Even as consumed as he’s been, Blatstein (who owns a home in Margate) says he’s taking pleasure in bringing good news back to Atlantic City, including the 400 jobs the Playground is slated to add. It’s easy to surmise that he sees the opportunity to make a significant impact—both with the Playground and perhaps future endeavors in the city. He won’t admit to any concrete plans, but leaves the door plenty open: “We’re here, so expanding our footprint is easy.”

Which is exactly what he is doing inside and outside the Playground. His tour of the property reaches the pier’s end, and he walks outside into the ocean air. This too was unused space, and will be transformed into an outdoor beer garden by opening night. Water churns in waves underneath. The view is spectacular.
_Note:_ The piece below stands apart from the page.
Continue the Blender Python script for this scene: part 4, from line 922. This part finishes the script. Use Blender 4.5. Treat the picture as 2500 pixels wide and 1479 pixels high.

Blatstein stops and sees the sum total of Atlantic City: the ocean and the beach, the casinos and the streets, the past and the present and, perhaps in his mind, the future.

Native Project When it was announced that Bart Blatstein and Paul Steelman had bought the Pier Shops at Caesars, many of Steelman’s colleagues didn’t sugarcoat it for him: “They said, ‘Paul, you just bought the ugliest building in the world.’”

A little remodeling won’t faze Steelman. Blatstein may be the local headliner behind the Playground project, but the CEO of Steelman Partners is a luminary who has designed dozens of casinos all over the world. Having first worked with Blatstein on the proposed Provence casino, Steelman’s expertise will play a significant role in bringing the Playground to life. He notes, for example, that casino spaces are often 95 percent non-gaming, with successful visitor experiences taking their cues from the theme park industry—standards that are transferable to themed destinations like the Playground. “To go back and say we are going to follow some of these guidelines in creating a themed attraction in Atlantic City, that’s a really good thing,” says Steelman, 59, “and that’s where our experience comes to bear.”

The Atlantic City native is thrilled to expand his involvement in the city, which started two years ago as part owner of the renovated Steel Pier. “I always loved growing up there,” Steelman says. “I loved surfing and sailing there. I miss it from time to time living out here in the desert [near Las Vegas] and travelling to Asia so much. If I can give back a little of what Atlantic City gave to me, I want to do it.”

Published (and copyrighted) in South Jersey Magazine, Volume 12, Issue 4 (July, 2015).